## BEGIN Data entries

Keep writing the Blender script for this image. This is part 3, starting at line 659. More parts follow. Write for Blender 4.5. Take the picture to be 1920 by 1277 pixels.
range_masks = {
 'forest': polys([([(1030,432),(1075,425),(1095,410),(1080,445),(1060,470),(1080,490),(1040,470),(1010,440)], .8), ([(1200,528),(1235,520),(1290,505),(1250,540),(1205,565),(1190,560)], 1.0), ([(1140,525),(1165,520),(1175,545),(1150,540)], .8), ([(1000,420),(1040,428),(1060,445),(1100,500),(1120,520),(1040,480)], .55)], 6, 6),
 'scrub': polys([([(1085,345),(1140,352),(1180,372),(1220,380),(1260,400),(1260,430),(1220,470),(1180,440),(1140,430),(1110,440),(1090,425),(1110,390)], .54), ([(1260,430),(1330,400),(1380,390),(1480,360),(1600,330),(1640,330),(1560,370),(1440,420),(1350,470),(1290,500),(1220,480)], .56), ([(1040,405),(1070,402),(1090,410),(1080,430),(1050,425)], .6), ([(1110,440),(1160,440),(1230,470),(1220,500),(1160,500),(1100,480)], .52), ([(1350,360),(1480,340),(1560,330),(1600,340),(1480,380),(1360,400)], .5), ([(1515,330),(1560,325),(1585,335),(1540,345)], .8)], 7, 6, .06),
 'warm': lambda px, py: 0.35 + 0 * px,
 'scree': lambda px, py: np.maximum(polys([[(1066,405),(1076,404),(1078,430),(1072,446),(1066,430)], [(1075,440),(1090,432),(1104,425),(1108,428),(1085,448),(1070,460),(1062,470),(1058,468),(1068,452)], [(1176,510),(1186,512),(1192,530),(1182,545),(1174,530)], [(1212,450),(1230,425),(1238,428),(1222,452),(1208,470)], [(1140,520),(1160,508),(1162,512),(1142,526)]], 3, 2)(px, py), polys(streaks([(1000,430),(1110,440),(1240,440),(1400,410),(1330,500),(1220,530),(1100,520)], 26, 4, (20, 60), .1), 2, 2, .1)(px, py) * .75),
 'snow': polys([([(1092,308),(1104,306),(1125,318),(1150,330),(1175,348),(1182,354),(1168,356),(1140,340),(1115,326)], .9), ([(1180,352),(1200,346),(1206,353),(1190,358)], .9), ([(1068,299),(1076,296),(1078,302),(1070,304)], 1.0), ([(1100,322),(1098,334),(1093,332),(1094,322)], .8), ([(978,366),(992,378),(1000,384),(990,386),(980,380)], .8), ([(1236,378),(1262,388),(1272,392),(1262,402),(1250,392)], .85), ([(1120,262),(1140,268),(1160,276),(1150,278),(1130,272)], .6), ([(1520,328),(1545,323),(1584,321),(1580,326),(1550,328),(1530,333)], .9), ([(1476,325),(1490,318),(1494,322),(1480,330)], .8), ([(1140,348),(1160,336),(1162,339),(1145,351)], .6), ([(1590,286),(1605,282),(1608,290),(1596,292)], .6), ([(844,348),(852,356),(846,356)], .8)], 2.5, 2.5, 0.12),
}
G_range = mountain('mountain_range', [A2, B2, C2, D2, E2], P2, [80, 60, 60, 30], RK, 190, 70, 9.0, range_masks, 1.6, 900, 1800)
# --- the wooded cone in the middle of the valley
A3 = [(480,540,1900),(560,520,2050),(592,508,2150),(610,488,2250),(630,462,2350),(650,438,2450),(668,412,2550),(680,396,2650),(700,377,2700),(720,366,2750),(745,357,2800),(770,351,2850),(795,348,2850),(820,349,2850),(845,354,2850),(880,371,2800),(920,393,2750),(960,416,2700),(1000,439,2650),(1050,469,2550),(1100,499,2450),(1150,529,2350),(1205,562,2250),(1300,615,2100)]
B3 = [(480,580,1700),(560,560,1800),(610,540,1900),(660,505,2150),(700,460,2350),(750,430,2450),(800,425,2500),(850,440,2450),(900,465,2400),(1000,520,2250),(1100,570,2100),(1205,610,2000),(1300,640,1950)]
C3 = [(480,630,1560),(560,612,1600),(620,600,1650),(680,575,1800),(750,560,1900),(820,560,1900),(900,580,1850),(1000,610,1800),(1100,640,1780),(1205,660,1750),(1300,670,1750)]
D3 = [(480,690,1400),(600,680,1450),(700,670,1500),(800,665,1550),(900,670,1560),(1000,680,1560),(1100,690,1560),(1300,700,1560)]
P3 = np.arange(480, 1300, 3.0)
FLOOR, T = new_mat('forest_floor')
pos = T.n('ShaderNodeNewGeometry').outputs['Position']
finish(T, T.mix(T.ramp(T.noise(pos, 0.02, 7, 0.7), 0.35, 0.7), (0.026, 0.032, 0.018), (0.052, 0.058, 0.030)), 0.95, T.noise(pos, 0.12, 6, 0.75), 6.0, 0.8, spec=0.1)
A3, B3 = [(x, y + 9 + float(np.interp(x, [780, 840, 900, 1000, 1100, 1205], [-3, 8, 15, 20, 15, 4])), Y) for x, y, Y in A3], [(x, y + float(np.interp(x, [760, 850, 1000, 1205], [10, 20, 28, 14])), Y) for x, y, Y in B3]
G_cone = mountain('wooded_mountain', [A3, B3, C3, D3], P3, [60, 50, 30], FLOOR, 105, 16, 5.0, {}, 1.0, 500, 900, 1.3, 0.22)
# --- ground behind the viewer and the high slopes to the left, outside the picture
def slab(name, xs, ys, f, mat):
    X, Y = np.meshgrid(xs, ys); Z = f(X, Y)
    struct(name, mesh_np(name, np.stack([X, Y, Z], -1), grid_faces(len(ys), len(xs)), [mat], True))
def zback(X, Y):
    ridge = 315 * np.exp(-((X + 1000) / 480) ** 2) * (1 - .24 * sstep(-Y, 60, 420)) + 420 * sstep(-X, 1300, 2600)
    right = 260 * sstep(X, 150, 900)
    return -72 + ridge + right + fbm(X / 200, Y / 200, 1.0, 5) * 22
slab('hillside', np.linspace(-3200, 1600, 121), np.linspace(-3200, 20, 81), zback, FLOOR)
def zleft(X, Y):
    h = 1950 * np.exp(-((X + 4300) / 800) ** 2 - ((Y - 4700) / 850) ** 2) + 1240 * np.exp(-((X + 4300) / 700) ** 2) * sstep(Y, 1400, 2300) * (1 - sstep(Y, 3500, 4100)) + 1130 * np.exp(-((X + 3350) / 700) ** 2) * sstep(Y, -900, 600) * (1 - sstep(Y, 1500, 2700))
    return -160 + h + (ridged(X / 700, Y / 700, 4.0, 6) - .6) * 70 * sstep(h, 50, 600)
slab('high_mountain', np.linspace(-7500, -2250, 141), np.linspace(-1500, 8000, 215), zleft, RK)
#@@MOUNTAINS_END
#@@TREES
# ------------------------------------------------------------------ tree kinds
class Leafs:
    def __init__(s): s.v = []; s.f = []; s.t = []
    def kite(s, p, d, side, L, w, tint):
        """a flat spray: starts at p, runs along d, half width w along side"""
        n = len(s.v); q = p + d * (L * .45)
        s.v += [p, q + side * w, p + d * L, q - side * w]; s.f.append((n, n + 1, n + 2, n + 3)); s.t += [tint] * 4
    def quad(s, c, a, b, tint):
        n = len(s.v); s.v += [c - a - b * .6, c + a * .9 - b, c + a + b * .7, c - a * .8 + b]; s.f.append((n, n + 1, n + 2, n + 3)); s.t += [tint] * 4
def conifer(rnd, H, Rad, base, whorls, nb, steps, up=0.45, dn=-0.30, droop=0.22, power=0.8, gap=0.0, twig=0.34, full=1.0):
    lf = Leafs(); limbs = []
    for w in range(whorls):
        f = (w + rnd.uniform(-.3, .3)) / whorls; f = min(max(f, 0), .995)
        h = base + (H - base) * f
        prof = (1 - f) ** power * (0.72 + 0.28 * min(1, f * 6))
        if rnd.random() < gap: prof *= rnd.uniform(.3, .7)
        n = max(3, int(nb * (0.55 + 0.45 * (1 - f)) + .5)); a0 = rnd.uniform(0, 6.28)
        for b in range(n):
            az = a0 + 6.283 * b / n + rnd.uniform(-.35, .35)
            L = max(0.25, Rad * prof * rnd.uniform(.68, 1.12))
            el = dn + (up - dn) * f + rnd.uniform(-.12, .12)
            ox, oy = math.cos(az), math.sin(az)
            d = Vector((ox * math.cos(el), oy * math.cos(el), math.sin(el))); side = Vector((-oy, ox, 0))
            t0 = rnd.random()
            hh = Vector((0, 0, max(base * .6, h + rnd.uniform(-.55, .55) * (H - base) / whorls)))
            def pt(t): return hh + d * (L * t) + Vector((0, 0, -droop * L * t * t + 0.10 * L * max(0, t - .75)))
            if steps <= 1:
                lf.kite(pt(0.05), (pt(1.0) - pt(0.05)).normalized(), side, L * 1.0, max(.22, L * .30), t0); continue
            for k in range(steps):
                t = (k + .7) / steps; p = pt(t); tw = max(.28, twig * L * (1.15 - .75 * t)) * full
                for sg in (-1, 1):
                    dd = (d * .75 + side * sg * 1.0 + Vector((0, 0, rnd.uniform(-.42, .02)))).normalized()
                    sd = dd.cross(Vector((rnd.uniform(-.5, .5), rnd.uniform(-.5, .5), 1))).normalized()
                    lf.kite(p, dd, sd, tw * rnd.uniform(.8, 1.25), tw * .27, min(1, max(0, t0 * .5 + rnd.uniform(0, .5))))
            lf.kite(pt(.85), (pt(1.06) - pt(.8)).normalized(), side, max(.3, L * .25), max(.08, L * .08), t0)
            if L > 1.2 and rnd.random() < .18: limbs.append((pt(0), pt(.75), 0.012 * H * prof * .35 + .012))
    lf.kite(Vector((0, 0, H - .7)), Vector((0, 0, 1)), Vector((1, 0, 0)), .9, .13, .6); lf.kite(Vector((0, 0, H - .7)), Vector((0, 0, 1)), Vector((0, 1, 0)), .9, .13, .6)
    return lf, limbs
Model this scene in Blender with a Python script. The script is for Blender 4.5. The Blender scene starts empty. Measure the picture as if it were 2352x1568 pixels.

## END Data entries

What is being asked: Gather and return every line that holds the string "this".

Answer in full:
Keep writing the Blender script for this image. This is part 3, starting at line 659. More parts follow. Write for Blender 4.5. Take the picture to be 1920 by 1277 pixels.
Model this scene in Blender with a Python script. The script is for Blender 4.5. The Blender scene starts empty. Measure the picture as if it were 2352x1568 pixels.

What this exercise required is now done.